**Given task**.
Copy out the listing exactly.

[BEGIN Supplied material]

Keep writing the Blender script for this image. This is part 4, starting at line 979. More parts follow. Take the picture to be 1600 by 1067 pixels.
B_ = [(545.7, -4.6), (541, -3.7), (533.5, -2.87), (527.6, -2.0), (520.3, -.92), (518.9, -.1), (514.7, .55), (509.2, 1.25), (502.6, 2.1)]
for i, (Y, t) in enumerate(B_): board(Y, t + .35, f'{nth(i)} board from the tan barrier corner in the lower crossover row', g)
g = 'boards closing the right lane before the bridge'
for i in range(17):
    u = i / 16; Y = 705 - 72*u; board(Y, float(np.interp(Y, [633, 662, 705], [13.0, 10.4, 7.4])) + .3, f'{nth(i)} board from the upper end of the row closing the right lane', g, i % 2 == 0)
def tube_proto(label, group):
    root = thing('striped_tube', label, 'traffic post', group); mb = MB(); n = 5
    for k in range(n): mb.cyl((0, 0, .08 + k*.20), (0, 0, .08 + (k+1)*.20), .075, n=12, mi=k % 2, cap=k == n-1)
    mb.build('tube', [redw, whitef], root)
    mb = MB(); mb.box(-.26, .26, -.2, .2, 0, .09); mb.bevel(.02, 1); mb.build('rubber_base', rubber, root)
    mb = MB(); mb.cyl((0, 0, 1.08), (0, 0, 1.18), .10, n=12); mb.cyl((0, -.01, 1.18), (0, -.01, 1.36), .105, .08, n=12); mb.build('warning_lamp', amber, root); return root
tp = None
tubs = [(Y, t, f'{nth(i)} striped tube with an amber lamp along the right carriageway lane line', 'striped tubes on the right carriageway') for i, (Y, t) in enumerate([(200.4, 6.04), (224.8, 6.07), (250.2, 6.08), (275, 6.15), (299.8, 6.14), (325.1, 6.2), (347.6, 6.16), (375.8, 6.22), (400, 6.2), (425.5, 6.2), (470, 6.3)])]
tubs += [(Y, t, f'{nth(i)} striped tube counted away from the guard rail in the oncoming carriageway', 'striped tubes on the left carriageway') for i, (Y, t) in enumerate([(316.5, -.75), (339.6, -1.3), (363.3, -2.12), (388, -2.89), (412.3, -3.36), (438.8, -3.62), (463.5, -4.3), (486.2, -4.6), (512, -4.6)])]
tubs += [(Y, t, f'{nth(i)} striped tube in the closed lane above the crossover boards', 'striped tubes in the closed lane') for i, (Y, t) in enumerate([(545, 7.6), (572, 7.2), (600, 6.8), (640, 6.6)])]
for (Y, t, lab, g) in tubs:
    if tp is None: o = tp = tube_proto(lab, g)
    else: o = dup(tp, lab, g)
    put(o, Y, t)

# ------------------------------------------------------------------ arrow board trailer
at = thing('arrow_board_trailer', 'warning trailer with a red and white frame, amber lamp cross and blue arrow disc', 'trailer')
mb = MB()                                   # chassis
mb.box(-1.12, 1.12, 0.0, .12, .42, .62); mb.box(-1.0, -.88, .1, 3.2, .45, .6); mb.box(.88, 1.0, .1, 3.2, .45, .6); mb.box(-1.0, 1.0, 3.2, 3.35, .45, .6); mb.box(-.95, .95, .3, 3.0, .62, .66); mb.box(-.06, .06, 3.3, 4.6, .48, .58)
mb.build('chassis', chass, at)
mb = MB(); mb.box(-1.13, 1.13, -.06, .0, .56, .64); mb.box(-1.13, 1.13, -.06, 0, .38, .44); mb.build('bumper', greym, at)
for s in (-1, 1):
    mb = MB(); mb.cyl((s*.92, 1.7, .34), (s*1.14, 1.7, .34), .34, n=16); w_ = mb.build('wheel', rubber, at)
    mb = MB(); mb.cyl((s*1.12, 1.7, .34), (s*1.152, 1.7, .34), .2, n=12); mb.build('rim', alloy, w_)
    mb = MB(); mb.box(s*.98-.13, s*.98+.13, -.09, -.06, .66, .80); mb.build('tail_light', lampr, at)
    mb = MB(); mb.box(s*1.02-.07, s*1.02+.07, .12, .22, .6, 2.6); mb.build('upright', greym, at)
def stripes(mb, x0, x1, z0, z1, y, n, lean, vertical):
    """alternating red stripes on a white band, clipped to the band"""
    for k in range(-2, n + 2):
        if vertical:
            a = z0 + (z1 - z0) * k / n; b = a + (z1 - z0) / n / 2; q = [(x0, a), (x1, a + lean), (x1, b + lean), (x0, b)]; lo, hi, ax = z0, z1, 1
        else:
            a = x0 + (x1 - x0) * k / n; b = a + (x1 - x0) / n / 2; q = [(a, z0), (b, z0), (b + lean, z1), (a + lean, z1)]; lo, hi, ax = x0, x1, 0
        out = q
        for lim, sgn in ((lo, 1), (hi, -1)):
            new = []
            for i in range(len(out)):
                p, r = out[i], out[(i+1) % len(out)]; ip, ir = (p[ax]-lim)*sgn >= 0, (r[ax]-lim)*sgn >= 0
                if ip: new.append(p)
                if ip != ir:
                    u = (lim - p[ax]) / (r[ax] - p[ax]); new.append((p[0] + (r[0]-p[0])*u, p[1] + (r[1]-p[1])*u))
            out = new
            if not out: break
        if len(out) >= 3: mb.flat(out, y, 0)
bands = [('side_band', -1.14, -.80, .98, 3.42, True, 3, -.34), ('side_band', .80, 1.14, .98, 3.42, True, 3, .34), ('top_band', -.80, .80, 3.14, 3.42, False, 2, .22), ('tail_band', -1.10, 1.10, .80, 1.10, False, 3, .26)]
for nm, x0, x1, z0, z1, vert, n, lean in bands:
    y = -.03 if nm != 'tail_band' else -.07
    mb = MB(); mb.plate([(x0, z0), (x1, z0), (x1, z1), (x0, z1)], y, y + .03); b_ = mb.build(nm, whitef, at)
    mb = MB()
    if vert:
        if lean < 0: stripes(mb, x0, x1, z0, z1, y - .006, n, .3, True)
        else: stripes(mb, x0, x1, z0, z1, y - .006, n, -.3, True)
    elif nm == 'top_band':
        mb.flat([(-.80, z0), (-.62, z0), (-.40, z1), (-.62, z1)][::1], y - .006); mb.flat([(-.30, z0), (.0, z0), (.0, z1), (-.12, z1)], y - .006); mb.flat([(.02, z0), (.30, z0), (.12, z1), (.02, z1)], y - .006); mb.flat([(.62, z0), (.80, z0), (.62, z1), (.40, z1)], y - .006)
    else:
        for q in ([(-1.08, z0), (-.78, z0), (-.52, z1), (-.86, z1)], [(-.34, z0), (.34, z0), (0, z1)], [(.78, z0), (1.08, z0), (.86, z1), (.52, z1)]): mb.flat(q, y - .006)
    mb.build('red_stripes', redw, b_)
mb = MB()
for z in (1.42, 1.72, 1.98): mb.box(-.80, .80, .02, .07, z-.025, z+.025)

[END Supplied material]

**Expected answer**.
Keep writing the Blender script for this image. This is part 4, starting at line 979. More parts follow. Take the picture to be 1600 by 1067 pixels.
B_ = [(545.7, -4.6), (541, -3.7), (533.5, -2.87), (527.6, -2.0), (520.3, -.92), (518.9, -.1), (514.7, .55), (509.2, 1.25), (502.6, 2.1)]
for i, (Y, t) in enumerate(B_): board(Y, t + .35, f'{nth(i)} board from the tan barrier corner in the lower crossover row', g)
g = 'boards closing the right lane before the bridge'
for i in range(17):
    u = i / 16; Y = 705 - 72*u; board(Y, float(np.interp(Y, [633, 662, 705], [13.0, 10.4, 7.4])) + .3, f'{nth(i)} board from the upper end of the row closing the right lane', g, i % 2 == 0)
def tube_proto(label, group):
    root = thing('striped_tube', label, 'traffic post', group); mb = MB(); n = 5
    for k in range(n): mb.cyl((0, 0, .08 + k*.20), (0, 0, .08 + (k+1)*.20), .075, n=12, mi=k % 2, cap=k == n-1)
    mb.build('tube', [redw, whitef], root)
    mb = MB(); mb.box(-.26, .26, -.2, .2, 0, .09); mb.bevel(.02, 1); mb.build('rubber_base', rubber, root)
    mb = MB(); mb.cyl((0, 0, 1.08), (0, 0, 1.18), .10, n=12); mb.cyl((0, -.01, 1.18), (0, -.01, 1.36), .105, .08, n=12); mb.build('warning_lamp', amber, root); return root
tp = None
tubs = [(Y, t, f'{nth(i)} striped tube with an amber lamp along the right carriageway lane line', 'striped tubes on the right carriageway') for i, (Y, t) in enumerate([(200.4, 6.04), (224.8, 6.07), (250.2, 6.08), (275, 6.15), (299.8, 6.14), (325.1, 6.2), (347.6, 6.16), (375.8, 6.22), (400, 6.2), (425.5, 6.2), (470, 6.3)])]
tubs += [(Y, t, f'{nth(i)} striped tube counted away from the guard rail in the oncoming carriageway', 'striped tubes on the left carriageway') for i, (Y, t) in enumerate([(316.5, -.75), (339.6, -1.3), (363.3, -2.12), (388, -2.89), (412.3, -3.36), (438.8, -3.62), (463.5, -4.3), (486.2, -4.6), (512, -4.6)])]
tubs += [(Y, t, f'{nth(i)} striped tube in the closed lane above the crossover boards', 'striped tubes in the closed lane') for i, (Y, t) in enumerate([(545, 7.6), (572, 7.2), (600, 6.8), (640, 6.6)])]
for (Y, t, lab, g) in tubs:
    if tp is None: o = tp = tube_proto(lab, g)
    else: o = dup(tp, lab, g)
    put(o, Y, t)

# ------------------------------------------------------------------ arrow board trailer
at = thing('arrow_board_trailer', 'warning trailer with a red and white frame, amber lamp cross and blue arrow disc', 'trailer')
mb = MB()                                   # chassis
mb.box(-1.12, 1.12, 0.0, .12, .42, .62); mb.box(-1.0, -.88, .1, 3.2, .45, .6); mb.box(.88, 1.0, .1, 3.2, .45, .6); mb.box(-1.0, 1.0, 3.2, 3.35, .45, .6); mb.box(-.95, .95, .3, 3.0, .62, .66); mb.box(-.06, .06, 3.3, 4.6, .48, .58)
mb.build('chassis', chass, at)
mb = MB(); mb.box(-1.13, 1.13, -.06, .0, .56, .64); mb.box(-1.13, 1.13, -.06, 0, .38, .44); mb.build('bumper', greym, at)
for s in (-1, 1):
    mb = MB(); mb.cyl((s*.92, 1.7, .34), (s*1.14, 1.7, .34), .34, n=16); w_ = mb.build('wheel', rubber, at)
    mb = MB(); mb.cyl((s*1.12, 1.7, .34), (s*1.152, 1.7, .34), .2, n=12); mb.build('rim', alloy, w_)
    mb = MB(); mb.box(s*.98-.13, s*.98+.13, -.09, -.06, .66, .80); mb.build('tail_light', lampr, at)
    mb = MB(); mb.box(s*1.02-.07, s*1.02+.07, .12, .22, .6, 2.6); mb.build('upright', greym, at)
def stripes(mb, x0, x1, z0, z1, y, n, lean, vertical):
    """alternating red stripes on a white band, clipped to the band"""
    for k in range(-2, n + 2):
        if vertical:
            a = z0 + (z1 - z0) * k / n; b = a + (z1 - z0) / n / 2; q = [(x0, a), (x1, a + lean), (x1, b + lean), (x0, b)]; lo, hi, ax = z0, z1, 1
        else:
            a = x0 + (x1 - x0) * k / n; b = a + (x1 - x0) / n / 2; q = [(a, z0), (b, z0), (b + lean, z1), (a + lean, z1)]; lo, hi, ax = x0, x1, 0
        out = q
        for lim, sgn in ((lo, 1), (hi, -1)):
            new = []
            for i in range(len(out)):
                p, r = out[i], out[(i+1) % len(out)]; ip, ir = (p[ax]-lim)*sgn >= 0, (r[ax]-lim)*sgn >= 0
                if ip: new.append(p)
                if ip != ir:
                    u = (lim - p[ax]) / (r[ax] - p[ax]); new.append((p[0] + (r[0]-p[0])*u, p[1] + (r[1]-p[1])*u))
            out = new
            if not out: break
        if len(out) >= 3: mb.flat(out, y, 0)
bands = [('side_band', -1.14, -.80, .98, 3.42, True, 3, -.34), ('side_band', .80, 1.14, .98, 3.42, True, 3, .34), ('top_band', -.80, .80, 3.14, 3.42, False, 2, .22), ('tail_band', -1.10, 1.10, .80, 1.10, False, 3, .26)]
for nm, x0, x1, z0, z1, vert, n, lean in bands:
    y = -.03 if nm != 'tail_band' else -.07
    mb = MB(); mb.plate([(x0, z0), (x1, z0), (x1, z1), (x0, z1)], y, y + .03); b_ = mb.build(nm, whitef, at)
    mb = MB()
    if vert:
        if lean < 0: stripes(mb, x0, x1, z0, z1, y - .006, n, .3, True)
        else: stripes(mb, x0, x1, z0, z1, y - .006, n, -.3, True)
    elif nm == 'top_band':
        mb.flat([(-.80, z0), (-.62, z0), (-.40, z1), (-.62, z1)][::1], y - .006); mb.flat([(-.30, z0), (.0, z0), (.0, z1), (-.12, z1)], y - .006); mb.flat([(.02, z0), (.30, z0), (.12, z1), (.02, z1)], y - .006); mb.flat([(.62, z0), (.80, z0), (.62, z1), (.40, z1)], y - .006)
    else:
        for q in ([(-1.08, z0), (-.78, z0), (-.52, z1), (-.86, z1)], [(-.34, z0), (.34, z0), (0, z1)], [(.78, z0), (1.08, z0), (.86, z1), (.52, z1)]): mb.flat(q, y - .006)
    mb.build('red_stripes', redw, b_)
mb = MB()
for z in (1.42, 1.72, 1.98): mb.box(-.80, .80, .02, .07, z-.025, z+.025)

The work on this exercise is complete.